▶ **STORED DATA**
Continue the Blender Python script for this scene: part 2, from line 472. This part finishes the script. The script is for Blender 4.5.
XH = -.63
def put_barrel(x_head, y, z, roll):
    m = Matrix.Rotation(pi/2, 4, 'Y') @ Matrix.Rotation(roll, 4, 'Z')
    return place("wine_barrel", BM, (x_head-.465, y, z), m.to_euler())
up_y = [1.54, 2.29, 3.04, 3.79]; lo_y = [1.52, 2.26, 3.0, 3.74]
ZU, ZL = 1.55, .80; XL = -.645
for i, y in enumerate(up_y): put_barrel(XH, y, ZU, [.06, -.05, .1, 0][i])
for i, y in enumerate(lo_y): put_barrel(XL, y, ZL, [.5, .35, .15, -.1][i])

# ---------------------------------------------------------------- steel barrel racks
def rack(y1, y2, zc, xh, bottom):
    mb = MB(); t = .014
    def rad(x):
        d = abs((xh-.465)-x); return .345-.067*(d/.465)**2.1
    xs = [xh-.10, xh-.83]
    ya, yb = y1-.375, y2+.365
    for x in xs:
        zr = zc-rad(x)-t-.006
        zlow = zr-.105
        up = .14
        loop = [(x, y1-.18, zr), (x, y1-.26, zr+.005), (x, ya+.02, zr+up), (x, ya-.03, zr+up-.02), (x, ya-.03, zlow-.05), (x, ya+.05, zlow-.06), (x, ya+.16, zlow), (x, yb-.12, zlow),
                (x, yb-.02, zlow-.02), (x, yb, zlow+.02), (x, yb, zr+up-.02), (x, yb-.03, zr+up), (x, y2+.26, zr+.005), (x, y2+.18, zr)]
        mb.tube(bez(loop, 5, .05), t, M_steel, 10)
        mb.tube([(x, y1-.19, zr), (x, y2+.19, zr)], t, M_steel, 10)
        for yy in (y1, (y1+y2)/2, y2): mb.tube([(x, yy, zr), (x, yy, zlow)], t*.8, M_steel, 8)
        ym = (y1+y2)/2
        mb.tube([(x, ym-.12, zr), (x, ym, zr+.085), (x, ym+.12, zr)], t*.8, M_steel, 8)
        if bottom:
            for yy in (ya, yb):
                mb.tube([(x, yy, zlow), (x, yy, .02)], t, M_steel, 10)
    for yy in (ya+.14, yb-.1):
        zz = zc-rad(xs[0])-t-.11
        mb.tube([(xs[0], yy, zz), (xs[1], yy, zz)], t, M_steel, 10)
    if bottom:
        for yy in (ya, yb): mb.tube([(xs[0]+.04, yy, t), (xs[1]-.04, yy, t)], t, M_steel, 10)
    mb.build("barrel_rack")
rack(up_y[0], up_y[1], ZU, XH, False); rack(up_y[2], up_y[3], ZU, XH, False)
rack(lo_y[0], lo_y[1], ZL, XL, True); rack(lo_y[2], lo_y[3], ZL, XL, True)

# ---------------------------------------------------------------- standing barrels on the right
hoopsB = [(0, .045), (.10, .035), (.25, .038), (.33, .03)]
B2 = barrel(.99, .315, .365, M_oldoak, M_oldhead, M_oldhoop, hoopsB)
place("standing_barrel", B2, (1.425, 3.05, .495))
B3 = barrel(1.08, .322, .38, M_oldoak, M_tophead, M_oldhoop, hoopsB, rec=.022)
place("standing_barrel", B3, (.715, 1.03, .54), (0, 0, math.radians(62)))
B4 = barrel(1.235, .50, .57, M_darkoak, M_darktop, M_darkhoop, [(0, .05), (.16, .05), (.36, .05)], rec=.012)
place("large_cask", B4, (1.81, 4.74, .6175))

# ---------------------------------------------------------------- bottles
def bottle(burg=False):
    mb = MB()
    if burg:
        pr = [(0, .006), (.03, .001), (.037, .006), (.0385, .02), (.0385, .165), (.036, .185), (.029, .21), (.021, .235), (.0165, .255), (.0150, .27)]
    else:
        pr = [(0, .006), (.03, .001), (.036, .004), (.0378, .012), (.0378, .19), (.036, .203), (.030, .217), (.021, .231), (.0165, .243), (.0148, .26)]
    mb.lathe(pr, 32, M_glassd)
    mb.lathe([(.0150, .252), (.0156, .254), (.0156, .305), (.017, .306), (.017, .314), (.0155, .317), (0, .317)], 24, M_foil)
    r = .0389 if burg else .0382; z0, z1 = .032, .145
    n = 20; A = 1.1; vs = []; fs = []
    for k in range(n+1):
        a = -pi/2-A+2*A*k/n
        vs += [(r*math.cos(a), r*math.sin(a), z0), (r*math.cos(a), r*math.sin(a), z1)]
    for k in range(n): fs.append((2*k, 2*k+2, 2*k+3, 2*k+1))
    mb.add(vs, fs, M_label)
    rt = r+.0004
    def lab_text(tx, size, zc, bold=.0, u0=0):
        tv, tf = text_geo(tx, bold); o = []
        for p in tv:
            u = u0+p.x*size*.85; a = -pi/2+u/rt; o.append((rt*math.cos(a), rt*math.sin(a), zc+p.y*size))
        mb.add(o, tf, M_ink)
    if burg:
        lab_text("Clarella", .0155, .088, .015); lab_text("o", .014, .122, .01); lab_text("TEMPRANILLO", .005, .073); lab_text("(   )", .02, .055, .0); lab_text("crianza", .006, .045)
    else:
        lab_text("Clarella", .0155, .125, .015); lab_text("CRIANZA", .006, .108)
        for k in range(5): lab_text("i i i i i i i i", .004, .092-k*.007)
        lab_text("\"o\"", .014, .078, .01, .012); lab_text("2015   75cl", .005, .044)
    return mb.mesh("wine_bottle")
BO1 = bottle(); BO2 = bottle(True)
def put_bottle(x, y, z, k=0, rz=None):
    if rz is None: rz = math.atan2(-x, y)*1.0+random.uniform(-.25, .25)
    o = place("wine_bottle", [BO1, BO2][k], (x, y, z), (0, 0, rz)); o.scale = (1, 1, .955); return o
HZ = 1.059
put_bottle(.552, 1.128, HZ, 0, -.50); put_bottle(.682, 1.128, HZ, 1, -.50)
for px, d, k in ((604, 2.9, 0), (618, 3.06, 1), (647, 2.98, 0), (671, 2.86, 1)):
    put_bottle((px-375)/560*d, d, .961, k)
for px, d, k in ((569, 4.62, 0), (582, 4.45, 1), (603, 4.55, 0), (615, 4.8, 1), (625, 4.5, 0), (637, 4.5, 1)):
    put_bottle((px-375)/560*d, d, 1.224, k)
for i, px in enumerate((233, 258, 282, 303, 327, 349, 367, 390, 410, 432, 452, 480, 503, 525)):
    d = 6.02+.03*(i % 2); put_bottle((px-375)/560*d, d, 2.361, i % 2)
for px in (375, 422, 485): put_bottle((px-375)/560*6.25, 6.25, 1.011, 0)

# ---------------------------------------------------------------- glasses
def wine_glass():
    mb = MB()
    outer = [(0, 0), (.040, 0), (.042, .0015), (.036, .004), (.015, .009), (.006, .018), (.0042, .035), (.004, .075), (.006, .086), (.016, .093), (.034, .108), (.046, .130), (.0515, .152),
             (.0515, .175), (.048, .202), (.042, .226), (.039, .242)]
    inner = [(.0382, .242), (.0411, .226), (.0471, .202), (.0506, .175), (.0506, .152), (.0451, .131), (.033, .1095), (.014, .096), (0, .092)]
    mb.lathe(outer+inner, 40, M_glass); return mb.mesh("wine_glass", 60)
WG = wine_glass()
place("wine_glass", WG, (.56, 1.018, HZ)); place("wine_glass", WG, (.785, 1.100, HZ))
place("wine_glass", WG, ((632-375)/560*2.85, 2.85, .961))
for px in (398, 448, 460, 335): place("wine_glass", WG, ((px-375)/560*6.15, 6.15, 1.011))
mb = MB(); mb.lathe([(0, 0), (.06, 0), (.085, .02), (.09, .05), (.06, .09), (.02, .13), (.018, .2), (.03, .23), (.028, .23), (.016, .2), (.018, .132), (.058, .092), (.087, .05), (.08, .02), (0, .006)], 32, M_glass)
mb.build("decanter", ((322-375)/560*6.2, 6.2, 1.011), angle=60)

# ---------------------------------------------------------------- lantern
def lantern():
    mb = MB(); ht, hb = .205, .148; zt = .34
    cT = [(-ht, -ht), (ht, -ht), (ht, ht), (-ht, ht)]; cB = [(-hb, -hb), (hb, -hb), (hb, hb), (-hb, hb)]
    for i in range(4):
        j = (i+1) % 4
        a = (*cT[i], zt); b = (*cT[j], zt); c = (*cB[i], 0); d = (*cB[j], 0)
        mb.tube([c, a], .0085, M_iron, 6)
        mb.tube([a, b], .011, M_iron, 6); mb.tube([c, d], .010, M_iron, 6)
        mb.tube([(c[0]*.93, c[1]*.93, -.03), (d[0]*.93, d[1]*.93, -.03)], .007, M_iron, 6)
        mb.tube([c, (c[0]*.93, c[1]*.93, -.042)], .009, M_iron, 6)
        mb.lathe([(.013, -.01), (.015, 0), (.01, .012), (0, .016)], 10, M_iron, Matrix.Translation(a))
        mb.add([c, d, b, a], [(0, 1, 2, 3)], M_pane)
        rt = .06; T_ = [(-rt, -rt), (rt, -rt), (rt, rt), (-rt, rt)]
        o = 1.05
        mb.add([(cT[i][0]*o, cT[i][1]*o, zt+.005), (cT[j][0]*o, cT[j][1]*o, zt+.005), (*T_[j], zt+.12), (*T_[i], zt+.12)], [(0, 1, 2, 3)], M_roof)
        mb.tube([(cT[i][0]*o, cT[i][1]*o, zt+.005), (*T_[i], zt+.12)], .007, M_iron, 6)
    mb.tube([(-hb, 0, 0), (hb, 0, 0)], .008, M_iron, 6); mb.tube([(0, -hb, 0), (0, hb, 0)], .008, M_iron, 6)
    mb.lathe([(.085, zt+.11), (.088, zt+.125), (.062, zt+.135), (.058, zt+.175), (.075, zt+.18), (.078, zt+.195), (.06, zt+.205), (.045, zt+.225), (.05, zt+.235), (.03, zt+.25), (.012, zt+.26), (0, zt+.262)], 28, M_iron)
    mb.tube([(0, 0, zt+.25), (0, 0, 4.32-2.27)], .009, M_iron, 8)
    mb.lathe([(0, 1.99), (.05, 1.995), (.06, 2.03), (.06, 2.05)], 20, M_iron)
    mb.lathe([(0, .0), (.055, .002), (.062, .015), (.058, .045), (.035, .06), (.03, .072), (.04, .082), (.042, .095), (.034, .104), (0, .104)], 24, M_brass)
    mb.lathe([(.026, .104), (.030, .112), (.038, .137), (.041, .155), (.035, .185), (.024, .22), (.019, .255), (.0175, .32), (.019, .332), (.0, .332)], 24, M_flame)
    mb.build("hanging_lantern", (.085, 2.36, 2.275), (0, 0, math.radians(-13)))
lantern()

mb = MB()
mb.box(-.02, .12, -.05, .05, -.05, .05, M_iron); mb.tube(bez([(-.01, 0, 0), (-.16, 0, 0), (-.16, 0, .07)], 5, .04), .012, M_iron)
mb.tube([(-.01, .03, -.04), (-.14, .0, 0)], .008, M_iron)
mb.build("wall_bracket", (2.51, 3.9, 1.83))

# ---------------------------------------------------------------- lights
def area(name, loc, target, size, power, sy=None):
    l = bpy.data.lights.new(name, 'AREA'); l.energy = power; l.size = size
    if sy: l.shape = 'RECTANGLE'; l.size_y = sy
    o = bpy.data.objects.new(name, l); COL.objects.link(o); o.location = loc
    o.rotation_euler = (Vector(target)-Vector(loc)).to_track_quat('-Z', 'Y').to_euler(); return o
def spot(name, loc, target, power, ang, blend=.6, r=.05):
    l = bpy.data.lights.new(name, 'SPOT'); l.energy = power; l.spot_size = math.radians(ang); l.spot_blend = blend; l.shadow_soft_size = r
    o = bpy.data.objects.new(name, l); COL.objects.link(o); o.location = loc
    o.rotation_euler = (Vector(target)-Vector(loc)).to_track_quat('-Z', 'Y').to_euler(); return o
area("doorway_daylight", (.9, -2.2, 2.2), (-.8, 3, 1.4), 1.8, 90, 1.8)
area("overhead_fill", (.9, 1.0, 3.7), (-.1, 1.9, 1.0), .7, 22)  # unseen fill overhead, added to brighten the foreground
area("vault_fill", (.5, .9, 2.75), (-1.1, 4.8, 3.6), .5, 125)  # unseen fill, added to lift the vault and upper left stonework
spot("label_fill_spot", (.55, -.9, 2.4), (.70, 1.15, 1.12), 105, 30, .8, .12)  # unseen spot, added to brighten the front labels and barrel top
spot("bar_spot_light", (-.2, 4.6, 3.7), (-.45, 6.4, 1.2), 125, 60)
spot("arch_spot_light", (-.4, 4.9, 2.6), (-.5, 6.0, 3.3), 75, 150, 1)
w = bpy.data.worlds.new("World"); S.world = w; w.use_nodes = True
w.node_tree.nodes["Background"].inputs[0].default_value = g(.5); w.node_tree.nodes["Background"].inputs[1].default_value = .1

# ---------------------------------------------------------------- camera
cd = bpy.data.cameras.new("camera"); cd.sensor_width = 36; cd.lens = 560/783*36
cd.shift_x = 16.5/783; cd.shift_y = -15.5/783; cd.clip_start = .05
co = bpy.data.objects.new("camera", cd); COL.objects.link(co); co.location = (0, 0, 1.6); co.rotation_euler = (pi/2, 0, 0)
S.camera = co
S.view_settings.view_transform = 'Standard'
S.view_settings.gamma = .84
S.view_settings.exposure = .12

▶ **WHAT THE EXERCISE ASKS**
Give again only the lines that run from the line with "(.36, .05)], rec=.012)" to the line with "(1.81, 4.74, .6175))". Include both of those lines exactly as written.

▶ **RESPONSE TO THE TASK**
B4 = barrel(1.235, .50, .57, M_darkoak, M_darktop, M_darkhoop, [(0, .05), (.16, .05), (.36, .05)], rec=.012)
place("large_cask", B4, (1.81, 4.74, .6175))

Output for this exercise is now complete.